Nada de esto nos prepara realmente para lo que viene luego: una serie de relatos, parábolas o alegorías, generalmente de inspiración orientalista o helénica, que plantean cuestiones como el destino, la muerte, la libertad, la justicia. Varios de esos textos tienen vínculos muy visibles con los cuentos de sus dos grandes libros narrativos ya mencionados, pese a que están catalogados como ensayos. (Lugones ya había hecho lo contrario: en Las fuerzas extrañas incluyó su "Ensayo de una cosmogonía en diez lecciones", que tiene interesantes semejanzas con Eureka: un ensayo sobre el mundo material y espiritual de Poe, 1847.) Y para complicar más las cosas, al final del libro el autor abandona la prosa e incluye siete poemas que tratan asuntos parecidos: el hastío, la felicidad, la eternidad, etcétera. Se trata, pues, de un libro caprichoso y difícil de clasificar, pero que al mismo tiempo es característico de Lugones. Lo interesante es su intención de filosofar y divagar usando un soporte narrativo, acercando así su afán de aprehender la huidiza verdad de la existencia con el lenguaje de la ficción, lo que implica un irónico comentario sobre la primera. No quiere hacer filosofía sino "filosofícula", pensar fragmentariamente mediante pequeñas fábulas. En los símbolos, mitos y leyendas que la imaginación humana inventó para entenderse y entender su posición en el mundo, hay una forma de verdad que se renueva y adapta a diversas situaciones, virtud que no encuentra en las teorías estrictamente filosóficas. Llamar a estos textos "relatos" quizá sea menos adecuado que denominarlos "mitografías" (palabra con la que presenta a un personaje de "La túnica de Neso"): fantaseos de la mente para explicar lo que no puede explicarse por vía racional.

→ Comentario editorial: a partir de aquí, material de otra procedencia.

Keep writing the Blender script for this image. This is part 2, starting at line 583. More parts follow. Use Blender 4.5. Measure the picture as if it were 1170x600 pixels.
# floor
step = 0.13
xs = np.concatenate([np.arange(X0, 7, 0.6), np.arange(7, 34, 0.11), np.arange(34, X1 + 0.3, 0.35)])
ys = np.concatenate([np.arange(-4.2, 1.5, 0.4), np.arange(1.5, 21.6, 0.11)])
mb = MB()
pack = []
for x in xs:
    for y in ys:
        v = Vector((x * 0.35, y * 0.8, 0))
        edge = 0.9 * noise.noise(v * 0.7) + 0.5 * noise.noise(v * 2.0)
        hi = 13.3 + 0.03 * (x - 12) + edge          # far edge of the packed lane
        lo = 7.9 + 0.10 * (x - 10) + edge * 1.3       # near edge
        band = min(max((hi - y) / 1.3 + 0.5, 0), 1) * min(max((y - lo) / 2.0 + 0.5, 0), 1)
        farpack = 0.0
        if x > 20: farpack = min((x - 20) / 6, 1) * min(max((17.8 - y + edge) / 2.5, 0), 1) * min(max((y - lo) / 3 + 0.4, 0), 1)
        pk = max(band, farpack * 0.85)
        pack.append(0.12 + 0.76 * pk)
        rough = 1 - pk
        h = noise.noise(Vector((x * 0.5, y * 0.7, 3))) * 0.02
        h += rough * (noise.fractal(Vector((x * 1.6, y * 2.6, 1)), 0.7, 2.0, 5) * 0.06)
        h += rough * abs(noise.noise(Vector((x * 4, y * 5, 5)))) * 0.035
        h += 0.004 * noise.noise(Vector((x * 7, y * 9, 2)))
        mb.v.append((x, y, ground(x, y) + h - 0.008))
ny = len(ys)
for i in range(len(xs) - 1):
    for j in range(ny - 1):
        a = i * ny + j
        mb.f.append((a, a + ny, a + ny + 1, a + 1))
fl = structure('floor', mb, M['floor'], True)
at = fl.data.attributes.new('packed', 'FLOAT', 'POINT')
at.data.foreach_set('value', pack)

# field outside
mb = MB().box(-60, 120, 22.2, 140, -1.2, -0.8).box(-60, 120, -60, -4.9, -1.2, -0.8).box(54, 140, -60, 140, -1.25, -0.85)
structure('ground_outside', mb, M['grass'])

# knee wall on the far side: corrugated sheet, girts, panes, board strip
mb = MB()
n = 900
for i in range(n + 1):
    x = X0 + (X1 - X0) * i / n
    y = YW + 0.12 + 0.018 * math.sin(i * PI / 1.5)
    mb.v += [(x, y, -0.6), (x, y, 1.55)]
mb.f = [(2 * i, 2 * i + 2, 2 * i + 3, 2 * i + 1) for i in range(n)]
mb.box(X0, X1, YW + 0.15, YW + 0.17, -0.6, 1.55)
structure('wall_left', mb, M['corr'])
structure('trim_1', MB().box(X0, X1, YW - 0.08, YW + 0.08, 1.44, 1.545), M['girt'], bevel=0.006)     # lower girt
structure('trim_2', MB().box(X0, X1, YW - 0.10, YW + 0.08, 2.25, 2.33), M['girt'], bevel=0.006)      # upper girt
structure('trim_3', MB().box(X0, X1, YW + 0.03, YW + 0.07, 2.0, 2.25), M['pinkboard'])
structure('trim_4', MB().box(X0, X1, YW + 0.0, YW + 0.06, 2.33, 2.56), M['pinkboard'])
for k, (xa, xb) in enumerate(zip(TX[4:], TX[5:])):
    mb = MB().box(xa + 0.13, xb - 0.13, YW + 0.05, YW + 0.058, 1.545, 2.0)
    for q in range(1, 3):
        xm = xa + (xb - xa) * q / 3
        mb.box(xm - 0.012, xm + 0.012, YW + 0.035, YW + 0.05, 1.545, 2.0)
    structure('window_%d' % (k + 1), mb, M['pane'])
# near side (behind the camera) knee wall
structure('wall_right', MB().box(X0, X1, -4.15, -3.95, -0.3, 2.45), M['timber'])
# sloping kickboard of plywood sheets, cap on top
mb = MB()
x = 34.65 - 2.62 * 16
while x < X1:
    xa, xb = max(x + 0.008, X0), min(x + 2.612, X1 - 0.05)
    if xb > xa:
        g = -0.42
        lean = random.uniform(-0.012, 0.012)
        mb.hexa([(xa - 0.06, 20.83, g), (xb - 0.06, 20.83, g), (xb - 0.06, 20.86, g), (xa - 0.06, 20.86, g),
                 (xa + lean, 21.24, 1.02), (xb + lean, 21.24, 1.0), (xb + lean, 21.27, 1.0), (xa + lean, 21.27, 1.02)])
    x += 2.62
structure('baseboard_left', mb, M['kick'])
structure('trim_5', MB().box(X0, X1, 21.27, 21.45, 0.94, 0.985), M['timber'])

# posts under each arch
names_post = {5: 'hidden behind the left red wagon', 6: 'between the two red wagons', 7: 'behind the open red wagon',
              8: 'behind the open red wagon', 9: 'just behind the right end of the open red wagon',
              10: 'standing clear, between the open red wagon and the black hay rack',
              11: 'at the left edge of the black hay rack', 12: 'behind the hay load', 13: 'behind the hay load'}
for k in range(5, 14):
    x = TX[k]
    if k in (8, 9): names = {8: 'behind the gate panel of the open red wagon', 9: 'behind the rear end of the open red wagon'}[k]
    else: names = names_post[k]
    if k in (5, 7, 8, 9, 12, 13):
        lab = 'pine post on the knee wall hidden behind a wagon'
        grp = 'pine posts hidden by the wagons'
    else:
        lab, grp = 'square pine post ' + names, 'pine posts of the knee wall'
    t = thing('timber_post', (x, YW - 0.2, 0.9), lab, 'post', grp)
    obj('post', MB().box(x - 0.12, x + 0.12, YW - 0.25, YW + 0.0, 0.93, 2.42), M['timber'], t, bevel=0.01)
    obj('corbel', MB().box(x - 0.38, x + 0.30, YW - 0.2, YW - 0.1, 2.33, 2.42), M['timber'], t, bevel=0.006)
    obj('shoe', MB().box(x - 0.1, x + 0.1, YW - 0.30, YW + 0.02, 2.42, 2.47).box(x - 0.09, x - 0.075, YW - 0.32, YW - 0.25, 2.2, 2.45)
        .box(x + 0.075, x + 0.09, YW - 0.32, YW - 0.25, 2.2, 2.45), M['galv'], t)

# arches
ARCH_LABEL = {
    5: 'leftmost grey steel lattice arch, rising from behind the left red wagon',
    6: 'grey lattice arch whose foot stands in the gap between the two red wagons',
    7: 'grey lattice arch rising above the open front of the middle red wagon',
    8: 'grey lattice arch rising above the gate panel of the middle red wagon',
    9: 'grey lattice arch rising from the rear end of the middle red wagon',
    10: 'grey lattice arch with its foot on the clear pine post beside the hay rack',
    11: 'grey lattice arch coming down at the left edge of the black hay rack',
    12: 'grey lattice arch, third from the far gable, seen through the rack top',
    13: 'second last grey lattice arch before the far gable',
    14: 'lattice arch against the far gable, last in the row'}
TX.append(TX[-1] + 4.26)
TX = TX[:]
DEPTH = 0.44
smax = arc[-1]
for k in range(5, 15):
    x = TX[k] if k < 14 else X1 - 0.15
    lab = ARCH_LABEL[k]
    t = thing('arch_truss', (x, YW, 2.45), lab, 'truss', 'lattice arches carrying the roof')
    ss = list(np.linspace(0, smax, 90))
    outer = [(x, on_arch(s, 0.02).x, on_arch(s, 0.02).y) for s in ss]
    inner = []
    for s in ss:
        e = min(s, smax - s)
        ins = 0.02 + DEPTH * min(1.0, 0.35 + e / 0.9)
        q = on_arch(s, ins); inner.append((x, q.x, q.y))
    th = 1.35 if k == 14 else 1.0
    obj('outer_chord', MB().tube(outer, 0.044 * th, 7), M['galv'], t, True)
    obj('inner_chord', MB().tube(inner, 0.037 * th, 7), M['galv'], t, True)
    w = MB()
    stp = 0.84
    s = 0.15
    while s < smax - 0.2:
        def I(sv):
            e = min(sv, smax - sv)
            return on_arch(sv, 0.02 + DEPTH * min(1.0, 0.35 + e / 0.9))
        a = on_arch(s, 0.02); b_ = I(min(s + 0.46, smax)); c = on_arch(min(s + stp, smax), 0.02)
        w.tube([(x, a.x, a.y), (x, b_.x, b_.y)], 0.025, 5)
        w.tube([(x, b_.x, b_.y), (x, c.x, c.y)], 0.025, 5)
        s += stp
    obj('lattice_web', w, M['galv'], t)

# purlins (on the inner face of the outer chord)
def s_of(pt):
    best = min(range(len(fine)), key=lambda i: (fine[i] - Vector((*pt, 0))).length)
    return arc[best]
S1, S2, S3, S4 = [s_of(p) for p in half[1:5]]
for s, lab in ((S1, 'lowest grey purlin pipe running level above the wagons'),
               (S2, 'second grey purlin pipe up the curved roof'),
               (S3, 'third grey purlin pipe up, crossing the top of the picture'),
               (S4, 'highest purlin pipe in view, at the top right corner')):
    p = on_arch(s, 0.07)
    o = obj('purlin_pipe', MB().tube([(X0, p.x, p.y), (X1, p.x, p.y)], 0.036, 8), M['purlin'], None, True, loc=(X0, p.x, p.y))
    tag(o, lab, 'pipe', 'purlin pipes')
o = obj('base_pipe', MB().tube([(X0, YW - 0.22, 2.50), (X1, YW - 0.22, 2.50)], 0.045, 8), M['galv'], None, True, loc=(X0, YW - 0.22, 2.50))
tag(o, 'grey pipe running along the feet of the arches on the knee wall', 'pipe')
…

Un buen ejemplo de cómo funciona la ficción como vehículo filosófico es el que brinda "El tesoro de Sheherezada", donde nos dice que con todas las incontables fantasías que tejió, la princesa formó la esmeralda de la esperanza y entregó así un gran tesoro a los hombres: "tales narraciones son el consuelo de la vida", al abrirnos el mundo infinito de la fantasía, con la que cada uno sueña ser otro menos pobre, más feliz, más poderoso o bello. Y es esta esperanza la que nos permite "ver el rostro de la verdad en la esmeralda de Sheherezada". En el fondo, ésta es una defensa esteticista del sentido último de la vida, que es finita y prosaica. Con una actitud filosófica que tiene resabios del pensamiento oriental y ecos del famoso "Lo fatal" de Darío, el poema "La buena senda" advierte: "No sabes de dónde vienes,/ ignoras a dónde vas." Y en el largo poema final, el futuro suicida medita con grave resignación: "La idea de la muerte es una/ soledad de pradera tranquila./ [...] Al final tienes por profunda almohada/ La eternidad. No temas por tu sueño." Filosofícula es el libro extraño de un hombre que sabía que el afán de verdad nos lleva a veces (como a él) a cometer graves errores, uno de ellos el de creer que la razón siempre nos guía e ilumina ante los dilemas que nos plantea la vida.